-- begin The data --
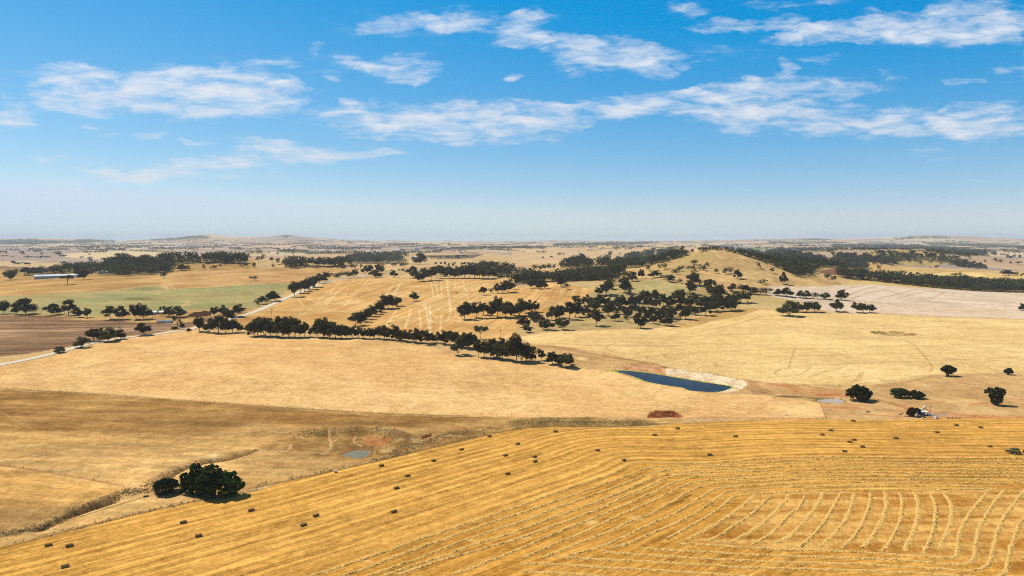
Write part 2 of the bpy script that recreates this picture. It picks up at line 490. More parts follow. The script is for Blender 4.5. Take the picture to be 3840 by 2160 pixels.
-- end The data --
-- begin The data --
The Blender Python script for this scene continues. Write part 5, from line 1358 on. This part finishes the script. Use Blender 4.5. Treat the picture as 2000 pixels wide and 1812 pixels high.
-- end The data --
-- begin The data --
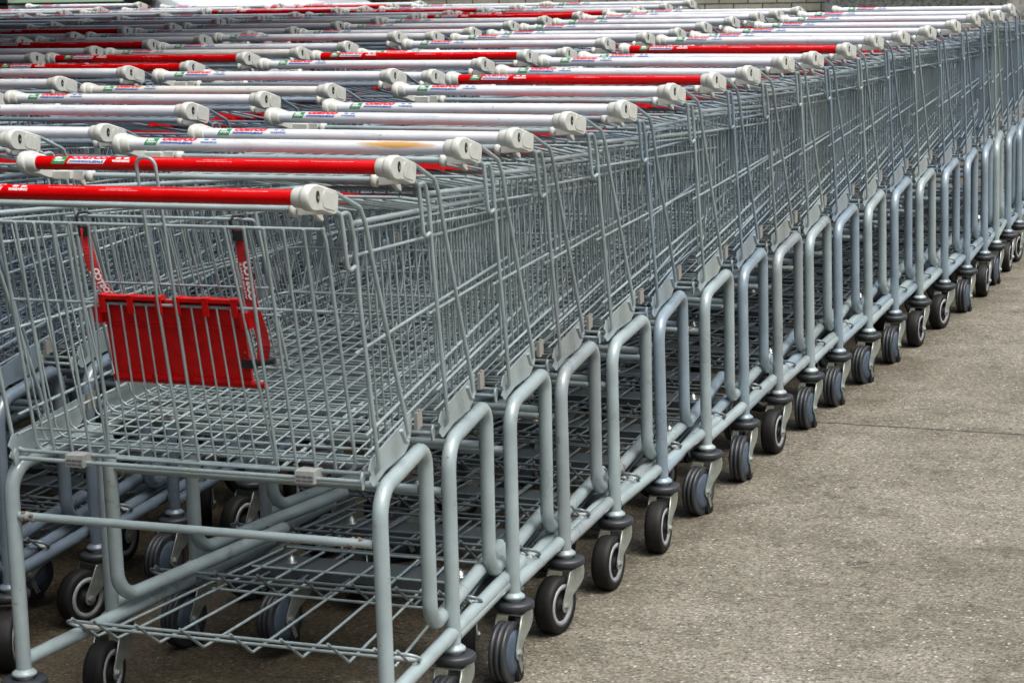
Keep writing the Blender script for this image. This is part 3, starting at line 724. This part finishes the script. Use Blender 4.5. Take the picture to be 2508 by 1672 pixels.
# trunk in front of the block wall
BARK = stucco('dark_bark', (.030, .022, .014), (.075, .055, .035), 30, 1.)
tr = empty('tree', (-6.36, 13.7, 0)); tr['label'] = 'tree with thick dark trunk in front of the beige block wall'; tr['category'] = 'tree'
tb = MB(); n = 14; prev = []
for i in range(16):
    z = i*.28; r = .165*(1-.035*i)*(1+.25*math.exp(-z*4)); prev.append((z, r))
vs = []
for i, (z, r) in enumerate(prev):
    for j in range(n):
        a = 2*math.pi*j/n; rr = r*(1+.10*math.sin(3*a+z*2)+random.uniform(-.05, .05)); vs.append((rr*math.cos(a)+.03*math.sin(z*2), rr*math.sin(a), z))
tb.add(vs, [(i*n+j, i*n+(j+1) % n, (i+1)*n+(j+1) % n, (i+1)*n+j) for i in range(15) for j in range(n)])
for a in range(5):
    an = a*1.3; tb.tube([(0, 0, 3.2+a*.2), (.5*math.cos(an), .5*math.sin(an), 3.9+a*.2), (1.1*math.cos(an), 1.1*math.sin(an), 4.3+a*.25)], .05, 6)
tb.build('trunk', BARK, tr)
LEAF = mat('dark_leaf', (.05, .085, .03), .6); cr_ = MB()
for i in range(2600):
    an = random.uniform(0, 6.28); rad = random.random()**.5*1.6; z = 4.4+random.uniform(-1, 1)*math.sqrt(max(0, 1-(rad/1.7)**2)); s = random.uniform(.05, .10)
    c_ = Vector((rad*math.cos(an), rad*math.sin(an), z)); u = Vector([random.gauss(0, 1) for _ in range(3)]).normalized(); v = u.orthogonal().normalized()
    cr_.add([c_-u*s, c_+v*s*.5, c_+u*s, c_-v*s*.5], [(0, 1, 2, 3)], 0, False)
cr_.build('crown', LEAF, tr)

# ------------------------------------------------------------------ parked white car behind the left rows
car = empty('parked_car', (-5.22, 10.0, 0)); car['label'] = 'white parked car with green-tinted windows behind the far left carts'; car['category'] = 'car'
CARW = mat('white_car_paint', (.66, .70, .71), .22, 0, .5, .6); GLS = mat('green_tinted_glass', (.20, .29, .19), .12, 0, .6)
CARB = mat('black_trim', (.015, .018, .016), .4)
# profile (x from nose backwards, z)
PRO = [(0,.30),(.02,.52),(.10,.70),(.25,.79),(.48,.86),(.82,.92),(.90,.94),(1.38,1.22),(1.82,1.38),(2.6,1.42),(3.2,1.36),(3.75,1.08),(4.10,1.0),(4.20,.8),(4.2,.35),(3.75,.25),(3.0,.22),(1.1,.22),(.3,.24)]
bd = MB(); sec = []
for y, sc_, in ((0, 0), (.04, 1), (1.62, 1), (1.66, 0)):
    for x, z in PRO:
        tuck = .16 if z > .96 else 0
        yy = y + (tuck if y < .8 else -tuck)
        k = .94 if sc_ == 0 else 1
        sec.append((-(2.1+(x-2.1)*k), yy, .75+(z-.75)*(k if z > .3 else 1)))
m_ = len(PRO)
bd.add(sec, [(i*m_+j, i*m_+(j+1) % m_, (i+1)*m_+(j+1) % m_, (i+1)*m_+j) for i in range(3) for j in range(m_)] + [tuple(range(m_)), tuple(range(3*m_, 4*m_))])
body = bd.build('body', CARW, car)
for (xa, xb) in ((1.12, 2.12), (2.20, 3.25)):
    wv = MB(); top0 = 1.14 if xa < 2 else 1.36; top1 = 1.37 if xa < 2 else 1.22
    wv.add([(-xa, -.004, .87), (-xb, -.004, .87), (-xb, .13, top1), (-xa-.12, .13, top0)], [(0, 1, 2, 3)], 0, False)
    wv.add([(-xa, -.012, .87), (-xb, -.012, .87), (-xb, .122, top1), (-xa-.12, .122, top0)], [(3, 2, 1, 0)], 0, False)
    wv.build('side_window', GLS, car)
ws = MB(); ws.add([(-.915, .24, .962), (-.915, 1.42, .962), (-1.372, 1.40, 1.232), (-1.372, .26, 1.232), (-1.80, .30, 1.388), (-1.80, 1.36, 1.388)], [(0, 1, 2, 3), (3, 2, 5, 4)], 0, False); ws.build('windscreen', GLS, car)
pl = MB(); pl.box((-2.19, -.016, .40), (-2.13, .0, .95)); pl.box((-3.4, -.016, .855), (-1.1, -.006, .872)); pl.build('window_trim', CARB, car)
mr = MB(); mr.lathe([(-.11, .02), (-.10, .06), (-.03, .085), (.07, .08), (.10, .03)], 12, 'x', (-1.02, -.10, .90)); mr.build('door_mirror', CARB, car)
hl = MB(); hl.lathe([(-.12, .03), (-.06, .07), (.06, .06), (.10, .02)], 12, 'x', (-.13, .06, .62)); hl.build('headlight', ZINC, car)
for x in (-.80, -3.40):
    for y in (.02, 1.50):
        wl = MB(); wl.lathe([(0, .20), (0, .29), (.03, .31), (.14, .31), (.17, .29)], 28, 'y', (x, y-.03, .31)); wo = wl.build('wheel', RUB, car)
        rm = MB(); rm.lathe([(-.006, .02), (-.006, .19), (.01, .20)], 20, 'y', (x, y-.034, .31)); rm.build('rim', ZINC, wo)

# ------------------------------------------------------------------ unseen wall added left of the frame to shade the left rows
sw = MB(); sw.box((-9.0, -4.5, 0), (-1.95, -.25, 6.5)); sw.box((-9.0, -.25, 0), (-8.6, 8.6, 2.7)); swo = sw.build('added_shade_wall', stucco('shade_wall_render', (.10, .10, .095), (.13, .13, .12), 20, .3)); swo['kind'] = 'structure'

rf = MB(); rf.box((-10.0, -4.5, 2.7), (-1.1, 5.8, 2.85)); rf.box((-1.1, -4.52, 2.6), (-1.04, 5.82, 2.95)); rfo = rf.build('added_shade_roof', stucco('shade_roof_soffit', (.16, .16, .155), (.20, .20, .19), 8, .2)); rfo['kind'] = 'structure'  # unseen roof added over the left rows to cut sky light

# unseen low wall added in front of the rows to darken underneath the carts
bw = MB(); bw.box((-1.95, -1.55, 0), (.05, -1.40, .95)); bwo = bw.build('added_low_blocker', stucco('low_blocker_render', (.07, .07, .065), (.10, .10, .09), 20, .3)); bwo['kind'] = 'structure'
-- end The data --
Do this >> Look through the data above. Copy every line with the string "Write" in it.

Worked answer >>
Write part 2 of the bpy script that recreates this picture. It picks up at line 490. More parts follow. The script is for Blender 4.5. Take the picture to be 3840 by 2160 pixels.
The Blender Python script for this scene continues. Write part 5, from line 1358 on. This part finishes the script. Use Blender 4.5. Treat the picture as 2000 pixels wide and 1812 pixels high.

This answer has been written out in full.